Stop after the line with "PI = math.pi": repeat exactly every line before it, beginning with the first, and that line itself.

--------------------------------

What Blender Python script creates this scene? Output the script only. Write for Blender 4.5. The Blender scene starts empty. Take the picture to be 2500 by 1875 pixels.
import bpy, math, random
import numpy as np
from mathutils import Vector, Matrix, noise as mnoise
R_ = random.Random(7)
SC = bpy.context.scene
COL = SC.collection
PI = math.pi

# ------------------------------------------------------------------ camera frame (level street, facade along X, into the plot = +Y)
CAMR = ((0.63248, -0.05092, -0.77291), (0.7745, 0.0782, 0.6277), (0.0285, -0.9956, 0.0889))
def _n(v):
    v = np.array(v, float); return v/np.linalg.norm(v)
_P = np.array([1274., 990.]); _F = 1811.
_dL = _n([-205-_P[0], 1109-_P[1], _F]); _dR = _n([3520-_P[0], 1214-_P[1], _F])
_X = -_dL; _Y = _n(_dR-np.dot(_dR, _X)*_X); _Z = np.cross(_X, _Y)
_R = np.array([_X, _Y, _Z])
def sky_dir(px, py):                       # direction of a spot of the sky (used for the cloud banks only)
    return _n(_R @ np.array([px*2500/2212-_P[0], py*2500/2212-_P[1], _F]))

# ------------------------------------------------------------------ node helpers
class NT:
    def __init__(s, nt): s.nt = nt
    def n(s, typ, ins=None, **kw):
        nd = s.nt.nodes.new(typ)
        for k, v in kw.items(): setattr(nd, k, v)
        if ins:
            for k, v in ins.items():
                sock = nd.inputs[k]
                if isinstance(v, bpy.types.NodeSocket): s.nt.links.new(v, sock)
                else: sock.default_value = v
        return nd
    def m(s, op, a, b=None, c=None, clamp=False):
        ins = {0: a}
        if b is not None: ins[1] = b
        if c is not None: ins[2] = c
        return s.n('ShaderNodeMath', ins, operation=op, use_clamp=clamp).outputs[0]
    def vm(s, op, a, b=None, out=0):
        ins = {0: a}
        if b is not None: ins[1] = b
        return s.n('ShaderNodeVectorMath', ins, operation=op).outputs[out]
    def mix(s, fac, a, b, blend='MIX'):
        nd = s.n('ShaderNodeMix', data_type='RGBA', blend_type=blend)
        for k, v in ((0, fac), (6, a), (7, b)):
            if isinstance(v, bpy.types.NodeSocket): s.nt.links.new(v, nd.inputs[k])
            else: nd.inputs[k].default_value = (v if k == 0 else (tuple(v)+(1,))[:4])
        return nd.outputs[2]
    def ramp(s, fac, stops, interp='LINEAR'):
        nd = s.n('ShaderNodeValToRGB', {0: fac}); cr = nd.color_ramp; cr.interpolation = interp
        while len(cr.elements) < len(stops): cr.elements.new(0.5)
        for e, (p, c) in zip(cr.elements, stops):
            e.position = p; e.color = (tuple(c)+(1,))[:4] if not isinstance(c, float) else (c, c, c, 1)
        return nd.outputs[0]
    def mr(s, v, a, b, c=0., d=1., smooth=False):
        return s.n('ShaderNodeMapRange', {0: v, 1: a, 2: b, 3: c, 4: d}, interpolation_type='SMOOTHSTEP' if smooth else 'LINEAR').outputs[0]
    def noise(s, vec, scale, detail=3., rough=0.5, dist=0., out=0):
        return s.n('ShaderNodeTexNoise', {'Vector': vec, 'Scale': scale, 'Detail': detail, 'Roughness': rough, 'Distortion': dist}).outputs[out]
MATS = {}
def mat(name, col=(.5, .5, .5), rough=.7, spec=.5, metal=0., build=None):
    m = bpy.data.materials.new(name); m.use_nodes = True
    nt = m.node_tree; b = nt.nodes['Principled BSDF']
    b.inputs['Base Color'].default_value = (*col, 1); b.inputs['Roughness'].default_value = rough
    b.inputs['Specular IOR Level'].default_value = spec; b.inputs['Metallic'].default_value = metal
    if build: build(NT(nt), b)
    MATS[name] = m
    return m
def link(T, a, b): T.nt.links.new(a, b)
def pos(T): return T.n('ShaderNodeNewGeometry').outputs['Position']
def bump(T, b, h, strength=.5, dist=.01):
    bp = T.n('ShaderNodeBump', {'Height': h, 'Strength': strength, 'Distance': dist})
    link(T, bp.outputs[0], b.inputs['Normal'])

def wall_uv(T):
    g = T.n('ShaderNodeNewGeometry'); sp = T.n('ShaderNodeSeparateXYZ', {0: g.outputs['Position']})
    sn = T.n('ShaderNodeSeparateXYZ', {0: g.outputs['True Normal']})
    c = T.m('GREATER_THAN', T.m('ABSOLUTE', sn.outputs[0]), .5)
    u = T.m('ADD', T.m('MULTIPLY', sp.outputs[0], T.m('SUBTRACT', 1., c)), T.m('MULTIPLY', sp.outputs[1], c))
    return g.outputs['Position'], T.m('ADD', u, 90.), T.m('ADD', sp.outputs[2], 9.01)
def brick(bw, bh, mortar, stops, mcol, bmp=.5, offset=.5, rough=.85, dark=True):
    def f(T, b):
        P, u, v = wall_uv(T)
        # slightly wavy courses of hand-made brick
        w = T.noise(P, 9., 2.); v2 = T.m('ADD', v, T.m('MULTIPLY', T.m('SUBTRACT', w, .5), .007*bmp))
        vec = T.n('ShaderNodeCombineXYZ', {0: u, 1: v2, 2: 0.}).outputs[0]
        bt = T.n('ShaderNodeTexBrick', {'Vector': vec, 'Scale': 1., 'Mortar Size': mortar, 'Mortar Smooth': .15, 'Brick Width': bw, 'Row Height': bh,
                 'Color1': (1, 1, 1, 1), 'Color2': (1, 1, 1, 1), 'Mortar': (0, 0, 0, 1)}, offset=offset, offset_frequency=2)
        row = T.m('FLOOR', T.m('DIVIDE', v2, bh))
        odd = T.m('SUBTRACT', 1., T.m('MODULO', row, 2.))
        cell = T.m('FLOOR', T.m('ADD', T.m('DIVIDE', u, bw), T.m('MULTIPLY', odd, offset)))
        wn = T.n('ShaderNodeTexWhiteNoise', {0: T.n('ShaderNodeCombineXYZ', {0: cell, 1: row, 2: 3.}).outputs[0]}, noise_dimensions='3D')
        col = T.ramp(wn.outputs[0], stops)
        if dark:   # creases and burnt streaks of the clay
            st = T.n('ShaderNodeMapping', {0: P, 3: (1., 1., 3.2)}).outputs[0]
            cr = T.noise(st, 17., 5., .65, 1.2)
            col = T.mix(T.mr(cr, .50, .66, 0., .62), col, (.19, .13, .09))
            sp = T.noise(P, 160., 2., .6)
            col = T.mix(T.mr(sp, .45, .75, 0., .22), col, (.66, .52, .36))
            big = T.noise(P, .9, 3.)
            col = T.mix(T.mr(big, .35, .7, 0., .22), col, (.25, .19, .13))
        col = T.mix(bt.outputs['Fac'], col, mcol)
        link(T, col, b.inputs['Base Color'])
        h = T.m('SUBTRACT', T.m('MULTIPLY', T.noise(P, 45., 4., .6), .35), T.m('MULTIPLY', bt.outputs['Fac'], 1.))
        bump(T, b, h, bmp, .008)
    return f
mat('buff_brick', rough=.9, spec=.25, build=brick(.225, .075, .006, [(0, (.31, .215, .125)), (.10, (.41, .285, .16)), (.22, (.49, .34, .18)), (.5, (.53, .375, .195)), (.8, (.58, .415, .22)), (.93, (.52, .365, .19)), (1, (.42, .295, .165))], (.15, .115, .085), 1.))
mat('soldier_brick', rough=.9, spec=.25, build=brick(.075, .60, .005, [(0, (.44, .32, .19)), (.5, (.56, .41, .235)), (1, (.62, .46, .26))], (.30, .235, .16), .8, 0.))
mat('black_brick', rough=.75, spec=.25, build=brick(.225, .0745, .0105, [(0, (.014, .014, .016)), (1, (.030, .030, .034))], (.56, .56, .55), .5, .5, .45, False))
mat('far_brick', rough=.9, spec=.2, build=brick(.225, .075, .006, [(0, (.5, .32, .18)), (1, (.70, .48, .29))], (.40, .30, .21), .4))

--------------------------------

> **Solution**:
What Blender Python script creates this scene? Output the script only. Write for Blender 4.5. The Blender scene starts empty. Take the picture to be 2500 by 1875 pixels.
import bpy, math, random
import numpy as np
from mathutils import Vector, Matrix, noise as mnoise
R_ = random.Random(7)
SC = bpy.context.scene
COL = SC.collection
PI = math.pi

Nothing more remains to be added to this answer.